[WORK TO BE COMPLETED]:
Extract word for word the lines of the listing from its start to the line holding "return v[i] * (1 - t) + v[i + 1] * t", both ends kept; pictures are not part of the copy.

— BEGIN SUPPLIED DATA —

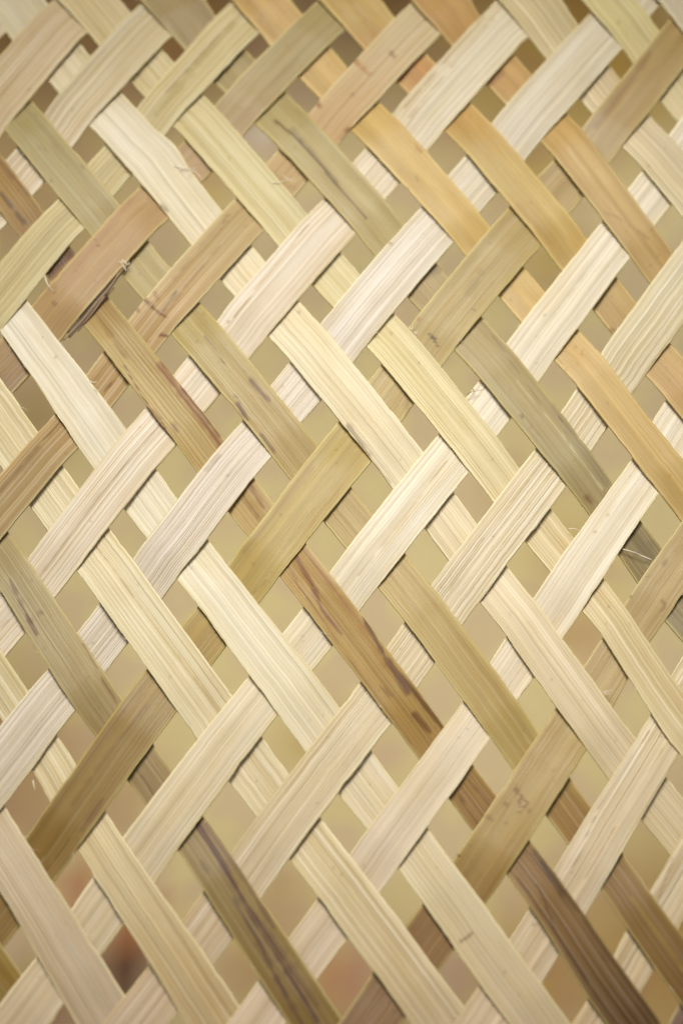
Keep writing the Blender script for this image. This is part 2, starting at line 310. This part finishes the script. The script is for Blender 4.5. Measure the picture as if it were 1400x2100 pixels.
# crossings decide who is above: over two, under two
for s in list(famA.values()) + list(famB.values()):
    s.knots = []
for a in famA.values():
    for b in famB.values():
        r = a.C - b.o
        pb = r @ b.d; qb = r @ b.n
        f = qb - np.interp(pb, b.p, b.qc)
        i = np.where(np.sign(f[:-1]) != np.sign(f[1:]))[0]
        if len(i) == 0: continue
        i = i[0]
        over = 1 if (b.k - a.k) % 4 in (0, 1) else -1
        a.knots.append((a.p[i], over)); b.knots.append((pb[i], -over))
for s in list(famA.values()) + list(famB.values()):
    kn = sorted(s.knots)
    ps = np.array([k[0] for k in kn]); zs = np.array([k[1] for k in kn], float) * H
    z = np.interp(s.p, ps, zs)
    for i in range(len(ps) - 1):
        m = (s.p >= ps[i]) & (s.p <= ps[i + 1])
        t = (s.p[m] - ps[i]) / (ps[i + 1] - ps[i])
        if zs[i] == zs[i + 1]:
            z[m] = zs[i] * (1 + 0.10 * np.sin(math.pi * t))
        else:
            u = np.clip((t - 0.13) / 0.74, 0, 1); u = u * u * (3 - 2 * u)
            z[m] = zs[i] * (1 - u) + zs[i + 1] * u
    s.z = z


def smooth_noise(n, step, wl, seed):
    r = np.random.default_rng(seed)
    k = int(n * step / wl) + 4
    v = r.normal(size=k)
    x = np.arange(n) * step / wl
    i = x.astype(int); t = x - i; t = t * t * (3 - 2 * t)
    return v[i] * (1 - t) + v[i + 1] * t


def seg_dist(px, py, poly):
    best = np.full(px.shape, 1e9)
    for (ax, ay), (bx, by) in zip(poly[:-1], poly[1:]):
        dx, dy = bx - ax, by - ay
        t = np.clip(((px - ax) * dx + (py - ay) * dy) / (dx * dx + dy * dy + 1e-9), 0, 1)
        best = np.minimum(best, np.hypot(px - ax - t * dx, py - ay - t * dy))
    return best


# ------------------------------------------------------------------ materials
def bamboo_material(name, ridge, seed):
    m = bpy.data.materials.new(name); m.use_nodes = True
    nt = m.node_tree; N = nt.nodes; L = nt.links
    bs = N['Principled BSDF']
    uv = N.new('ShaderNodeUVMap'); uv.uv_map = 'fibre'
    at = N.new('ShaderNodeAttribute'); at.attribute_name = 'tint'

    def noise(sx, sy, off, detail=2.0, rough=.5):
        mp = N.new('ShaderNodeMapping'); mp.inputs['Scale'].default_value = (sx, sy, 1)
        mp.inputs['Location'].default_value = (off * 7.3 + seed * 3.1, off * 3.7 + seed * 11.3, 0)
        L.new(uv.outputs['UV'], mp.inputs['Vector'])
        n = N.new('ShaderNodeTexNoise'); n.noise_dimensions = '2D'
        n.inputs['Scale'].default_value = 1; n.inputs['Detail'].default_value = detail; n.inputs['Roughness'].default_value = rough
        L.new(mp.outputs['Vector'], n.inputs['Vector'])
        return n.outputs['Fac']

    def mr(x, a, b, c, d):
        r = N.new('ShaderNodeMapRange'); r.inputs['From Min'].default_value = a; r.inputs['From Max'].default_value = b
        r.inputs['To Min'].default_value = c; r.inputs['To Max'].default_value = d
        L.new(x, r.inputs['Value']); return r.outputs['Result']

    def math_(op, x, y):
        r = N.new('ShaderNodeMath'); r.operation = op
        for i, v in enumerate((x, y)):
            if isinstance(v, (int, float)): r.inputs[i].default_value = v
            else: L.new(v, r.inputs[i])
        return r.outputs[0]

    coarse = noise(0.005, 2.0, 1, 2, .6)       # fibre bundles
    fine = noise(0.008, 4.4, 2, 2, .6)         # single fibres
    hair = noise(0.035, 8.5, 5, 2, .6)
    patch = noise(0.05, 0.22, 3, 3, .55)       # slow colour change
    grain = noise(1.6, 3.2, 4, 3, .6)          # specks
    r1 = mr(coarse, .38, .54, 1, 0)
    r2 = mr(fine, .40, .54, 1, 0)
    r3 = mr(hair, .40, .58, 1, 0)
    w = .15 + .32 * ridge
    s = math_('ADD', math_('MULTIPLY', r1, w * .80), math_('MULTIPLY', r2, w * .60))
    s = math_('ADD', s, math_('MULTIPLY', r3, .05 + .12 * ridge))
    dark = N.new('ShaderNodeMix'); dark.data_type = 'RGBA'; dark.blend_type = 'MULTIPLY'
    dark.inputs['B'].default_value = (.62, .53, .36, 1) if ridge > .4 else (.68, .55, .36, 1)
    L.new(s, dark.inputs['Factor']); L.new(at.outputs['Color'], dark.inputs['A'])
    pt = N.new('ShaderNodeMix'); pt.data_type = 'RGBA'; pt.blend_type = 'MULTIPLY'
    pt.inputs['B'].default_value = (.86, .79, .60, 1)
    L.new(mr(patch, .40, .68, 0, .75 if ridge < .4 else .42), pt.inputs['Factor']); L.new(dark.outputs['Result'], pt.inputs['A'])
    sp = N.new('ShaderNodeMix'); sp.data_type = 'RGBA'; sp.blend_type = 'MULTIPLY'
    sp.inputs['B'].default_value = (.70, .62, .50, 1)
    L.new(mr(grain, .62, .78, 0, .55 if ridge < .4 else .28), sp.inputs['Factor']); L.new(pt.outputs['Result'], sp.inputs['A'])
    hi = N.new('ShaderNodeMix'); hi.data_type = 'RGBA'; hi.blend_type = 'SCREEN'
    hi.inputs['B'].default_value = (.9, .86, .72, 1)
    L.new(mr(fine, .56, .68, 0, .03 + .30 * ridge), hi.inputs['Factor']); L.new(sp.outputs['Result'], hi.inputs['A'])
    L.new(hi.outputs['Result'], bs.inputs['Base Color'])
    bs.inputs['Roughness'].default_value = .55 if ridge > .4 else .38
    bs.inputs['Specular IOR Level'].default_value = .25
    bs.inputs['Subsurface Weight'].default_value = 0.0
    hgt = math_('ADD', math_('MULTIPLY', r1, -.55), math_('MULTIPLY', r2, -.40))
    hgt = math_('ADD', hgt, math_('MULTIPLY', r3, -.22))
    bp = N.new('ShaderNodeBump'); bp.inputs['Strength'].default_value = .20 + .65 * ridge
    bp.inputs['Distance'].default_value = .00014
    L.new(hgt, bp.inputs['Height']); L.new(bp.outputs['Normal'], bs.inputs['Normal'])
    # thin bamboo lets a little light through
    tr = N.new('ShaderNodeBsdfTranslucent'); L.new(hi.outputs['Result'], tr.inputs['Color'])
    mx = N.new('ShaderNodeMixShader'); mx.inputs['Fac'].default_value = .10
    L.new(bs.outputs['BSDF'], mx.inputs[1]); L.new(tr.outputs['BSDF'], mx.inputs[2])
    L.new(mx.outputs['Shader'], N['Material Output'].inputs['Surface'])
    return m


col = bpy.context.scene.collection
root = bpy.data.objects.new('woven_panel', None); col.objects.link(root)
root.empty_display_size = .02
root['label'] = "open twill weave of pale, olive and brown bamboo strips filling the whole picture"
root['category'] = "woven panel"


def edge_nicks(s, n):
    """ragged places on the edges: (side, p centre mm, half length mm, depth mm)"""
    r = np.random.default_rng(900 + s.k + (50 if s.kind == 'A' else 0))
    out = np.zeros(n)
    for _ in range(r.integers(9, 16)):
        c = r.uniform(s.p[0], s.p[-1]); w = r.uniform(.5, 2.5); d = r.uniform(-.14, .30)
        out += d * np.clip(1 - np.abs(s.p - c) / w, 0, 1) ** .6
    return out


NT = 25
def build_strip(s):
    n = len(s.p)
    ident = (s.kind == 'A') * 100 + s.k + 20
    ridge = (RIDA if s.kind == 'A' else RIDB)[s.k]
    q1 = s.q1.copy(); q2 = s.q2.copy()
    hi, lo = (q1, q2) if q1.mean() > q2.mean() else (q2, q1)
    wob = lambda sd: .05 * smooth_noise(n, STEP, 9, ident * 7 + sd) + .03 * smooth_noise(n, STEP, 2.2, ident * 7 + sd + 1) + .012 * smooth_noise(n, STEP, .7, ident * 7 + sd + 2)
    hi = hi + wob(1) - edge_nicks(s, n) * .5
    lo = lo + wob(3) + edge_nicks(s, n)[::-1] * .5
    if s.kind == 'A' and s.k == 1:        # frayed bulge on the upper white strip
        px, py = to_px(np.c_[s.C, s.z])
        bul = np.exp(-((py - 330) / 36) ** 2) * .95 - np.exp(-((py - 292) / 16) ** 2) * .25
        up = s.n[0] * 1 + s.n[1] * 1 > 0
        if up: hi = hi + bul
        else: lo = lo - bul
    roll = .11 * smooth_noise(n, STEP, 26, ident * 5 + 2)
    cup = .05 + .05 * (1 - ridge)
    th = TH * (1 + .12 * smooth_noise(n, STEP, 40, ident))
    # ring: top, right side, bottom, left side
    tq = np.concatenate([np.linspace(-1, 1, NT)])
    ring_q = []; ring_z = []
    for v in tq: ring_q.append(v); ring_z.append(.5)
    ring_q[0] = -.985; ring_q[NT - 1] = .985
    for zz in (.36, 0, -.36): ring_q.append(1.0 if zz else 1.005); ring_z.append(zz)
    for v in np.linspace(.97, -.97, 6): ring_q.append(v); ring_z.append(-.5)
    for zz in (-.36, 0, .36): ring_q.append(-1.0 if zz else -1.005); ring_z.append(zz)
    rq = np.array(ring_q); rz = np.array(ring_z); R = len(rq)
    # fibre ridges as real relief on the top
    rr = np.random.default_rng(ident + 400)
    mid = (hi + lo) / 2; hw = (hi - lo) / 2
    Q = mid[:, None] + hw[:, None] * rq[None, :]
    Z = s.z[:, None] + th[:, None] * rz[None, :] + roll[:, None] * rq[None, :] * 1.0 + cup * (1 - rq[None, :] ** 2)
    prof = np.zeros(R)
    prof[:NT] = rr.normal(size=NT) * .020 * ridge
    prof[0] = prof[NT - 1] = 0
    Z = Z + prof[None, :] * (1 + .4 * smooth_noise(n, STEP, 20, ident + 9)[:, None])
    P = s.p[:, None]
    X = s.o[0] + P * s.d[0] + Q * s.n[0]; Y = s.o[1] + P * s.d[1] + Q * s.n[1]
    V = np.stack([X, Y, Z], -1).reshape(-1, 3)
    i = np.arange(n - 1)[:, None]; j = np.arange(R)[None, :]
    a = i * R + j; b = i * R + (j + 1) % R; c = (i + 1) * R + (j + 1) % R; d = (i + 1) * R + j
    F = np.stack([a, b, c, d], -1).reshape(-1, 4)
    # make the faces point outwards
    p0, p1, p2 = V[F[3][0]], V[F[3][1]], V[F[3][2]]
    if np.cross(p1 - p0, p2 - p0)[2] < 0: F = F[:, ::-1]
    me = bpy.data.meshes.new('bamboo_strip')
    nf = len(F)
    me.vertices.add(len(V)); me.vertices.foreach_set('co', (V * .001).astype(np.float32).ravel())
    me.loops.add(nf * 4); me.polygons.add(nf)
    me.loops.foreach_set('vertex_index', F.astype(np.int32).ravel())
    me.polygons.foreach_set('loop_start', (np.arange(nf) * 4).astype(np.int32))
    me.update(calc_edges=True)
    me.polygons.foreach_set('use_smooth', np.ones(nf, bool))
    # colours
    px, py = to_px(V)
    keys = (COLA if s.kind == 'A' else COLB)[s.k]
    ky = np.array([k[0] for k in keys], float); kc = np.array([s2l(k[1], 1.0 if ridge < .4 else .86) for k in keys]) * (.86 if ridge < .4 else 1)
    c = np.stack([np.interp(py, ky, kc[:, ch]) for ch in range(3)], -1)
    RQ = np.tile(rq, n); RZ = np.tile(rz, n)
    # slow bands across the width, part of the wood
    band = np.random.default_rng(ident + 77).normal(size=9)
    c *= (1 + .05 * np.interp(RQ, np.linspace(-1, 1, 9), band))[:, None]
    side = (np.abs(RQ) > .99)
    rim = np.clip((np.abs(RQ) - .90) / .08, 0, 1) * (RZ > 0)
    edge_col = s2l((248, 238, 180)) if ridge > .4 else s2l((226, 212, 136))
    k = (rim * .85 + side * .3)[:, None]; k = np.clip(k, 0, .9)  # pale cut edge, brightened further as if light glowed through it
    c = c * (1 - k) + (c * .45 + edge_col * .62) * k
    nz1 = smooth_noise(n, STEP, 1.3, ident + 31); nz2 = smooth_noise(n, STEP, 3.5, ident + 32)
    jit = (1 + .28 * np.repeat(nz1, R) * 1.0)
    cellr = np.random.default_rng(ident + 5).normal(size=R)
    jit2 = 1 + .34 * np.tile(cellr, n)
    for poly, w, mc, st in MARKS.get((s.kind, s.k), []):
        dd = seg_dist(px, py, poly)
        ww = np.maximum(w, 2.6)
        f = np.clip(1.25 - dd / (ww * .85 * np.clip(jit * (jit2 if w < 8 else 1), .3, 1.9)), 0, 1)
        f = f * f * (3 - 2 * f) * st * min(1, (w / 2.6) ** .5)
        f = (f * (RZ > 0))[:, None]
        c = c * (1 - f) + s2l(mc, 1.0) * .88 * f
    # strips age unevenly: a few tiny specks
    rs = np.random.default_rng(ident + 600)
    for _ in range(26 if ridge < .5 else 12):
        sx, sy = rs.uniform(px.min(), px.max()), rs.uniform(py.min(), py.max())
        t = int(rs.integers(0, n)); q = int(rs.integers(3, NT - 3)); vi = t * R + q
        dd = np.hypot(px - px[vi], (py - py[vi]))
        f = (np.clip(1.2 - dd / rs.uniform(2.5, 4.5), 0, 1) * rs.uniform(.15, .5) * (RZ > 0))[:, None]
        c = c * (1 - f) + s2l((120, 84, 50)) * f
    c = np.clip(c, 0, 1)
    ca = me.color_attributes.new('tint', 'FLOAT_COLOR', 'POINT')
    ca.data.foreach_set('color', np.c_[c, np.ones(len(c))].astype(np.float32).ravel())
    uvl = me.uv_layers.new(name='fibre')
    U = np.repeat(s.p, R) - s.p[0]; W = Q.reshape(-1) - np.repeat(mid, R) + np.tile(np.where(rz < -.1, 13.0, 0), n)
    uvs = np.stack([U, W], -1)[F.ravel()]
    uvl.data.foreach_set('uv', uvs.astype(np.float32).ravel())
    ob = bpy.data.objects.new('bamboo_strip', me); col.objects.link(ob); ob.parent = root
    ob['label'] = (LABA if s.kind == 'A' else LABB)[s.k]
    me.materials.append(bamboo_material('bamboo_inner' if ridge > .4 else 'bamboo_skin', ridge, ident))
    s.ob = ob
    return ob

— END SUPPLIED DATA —

[FULL OUTPUT]:
Keep writing the Blender script for this image. This is part 2, starting at line 310. This part finishes the script. The script is for Blender 4.5. Measure the picture as if it were 1400x2100 pixels.
# crossings decide who is above: over two, under two
for s in list(famA.values()) + list(famB.values()):
    s.knots = []
for a in famA.values():
    for b in famB.values():
        r = a.C - b.o
        pb = r @ b.d; qb = r @ b.n
        f = qb - np.interp(pb, b.p, b.qc)
        i = np.where(np.sign(f[:-1]) != np.sign(f[1:]))[0]
        if len(i) == 0: continue
        i = i[0]
        over = 1 if (b.k - a.k) % 4 in (0, 1) else -1
        a.knots.append((a.p[i], over)); b.knots.append((pb[i], -over))
for s in list(famA.values()) + list(famB.values()):
    kn = sorted(s.knots)
    ps = np.array([k[0] for k in kn]); zs = np.array([k[1] for k in kn], float) * H
    z = np.interp(s.p, ps, zs)
    for i in range(len(ps) - 1):
        m = (s.p >= ps[i]) & (s.p <= ps[i + 1])
        t = (s.p[m] - ps[i]) / (ps[i + 1] - ps[i])
        if zs[i] == zs[i + 1]:
            z[m] = zs[i] * (1 + 0.10 * np.sin(math.pi * t))
        else:
            u = np.clip((t - 0.13) / 0.74, 0, 1); u = u * u * (3 - 2 * u)
            z[m] = zs[i] * (1 - u) + zs[i + 1] * u
    s.z = z


def smooth_noise(n, step, wl, seed):
    r = np.random.default_rng(seed)
    k = int(n * step / wl) + 4
    v = r.normal(size=k)
    x = np.arange(n) * step / wl
    i = x.astype(int); t = x - i; t = t * t * (3 - 2 * t)
    return v[i] * (1 - t) + v[i + 1] * t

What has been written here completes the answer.